Wednesday, June 2, 2010

{esoteric inspiration} - austin area photographer

Wow, May is gone. I spent the month working as hard as I possibly could. I was lucky enough to be part of a new store opening and we had much to do! It's still a very busy time in my life, but the wildest part is over and now I'm back to assure you I am not dead. However, I am suffering from a back injury but that's a whole different story.

Today I was inspired to write. It won't reach many I am sure, especially since I've lost all readers on here, but something inside me stirred today when a scent hit my nose and I was overwhelmed with the need to put it into words. Not just the memory that the smell evoked, but the rush of emotion that has been waiting for work to slow down to make it's presence known.
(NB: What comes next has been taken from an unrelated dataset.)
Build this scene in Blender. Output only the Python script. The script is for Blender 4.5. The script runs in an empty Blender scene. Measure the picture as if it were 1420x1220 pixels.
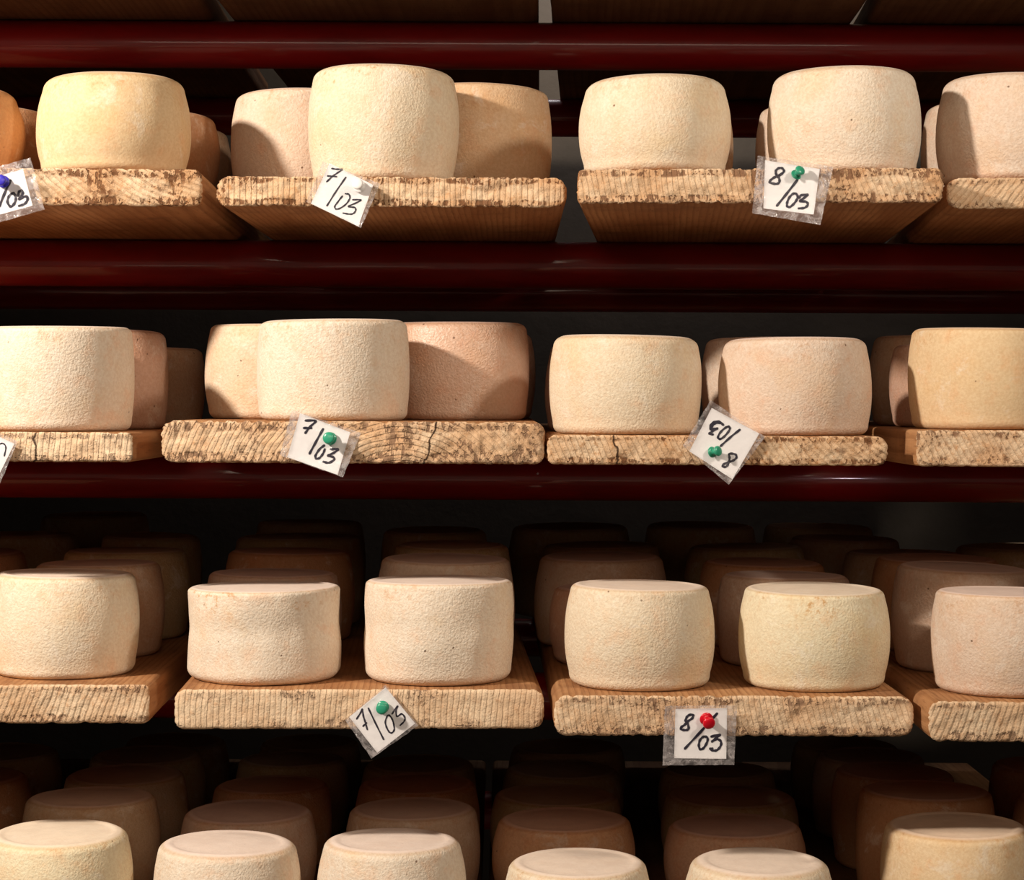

I was walking to the pool, my first day in a series of vacation days that are desperately needed. Bag packed with a book, iPod, water, and lotion, ingredients to a perfect rest by the pool and the occasional dip when Texas heat gets the best of me. I passed a van idling in the parking lot and the smell of diesel gasoline and the extreme high temperature outside took me straight back to the summer of '96. Yep, I was 14 and I was driving a tractor for my brother during rice harvest. For the rest of my life, diesel will make me think of our farm, but today was unique, I could even picture the clothes I had on. It was surreal. As I let myself be carried back in time, my mind flooded with good memories, sad memories, pains, joys, celebrations, moments of grief, and dreams for future. Maybe it was profound, maybe it was heat related hallucination, I don't care...it was magical. Like all of my life from the most hurtful to most rewarding were right there and they all connected just right. I haven't lead a "hard knock" life and I haven't lived a charmed life either, but it's my life. Yesterday I was kind of sad over some things and I focused throughout the day on choosing to be happy about the good. Today's epiphany makes yesterday seem so silly. I want this level of awareness always, I feel so grateful in this moment, for every single life experience I have ever had...

For my farewell, here is a picture of my new "family."

{family}

signblog

4 comments:

Lisa~ said...

I know exactly what you mean. Every time I smell a camp fire it brings back pictures and memories of my childhood.

Kath said...

Farewell?!

You were missed in blog world!

Kath

amelia said...

Aww Kath you are so kind!! Not farewell or good, just this post. xoxo!!

Amelia

nomi said...

Sorry to hear about your back injury, I hope you're okay! I keep checking back every once in a while to see if you've made a new post! I was happy to see one...but whatdaya mean farewell?! I hope you're not done blogging!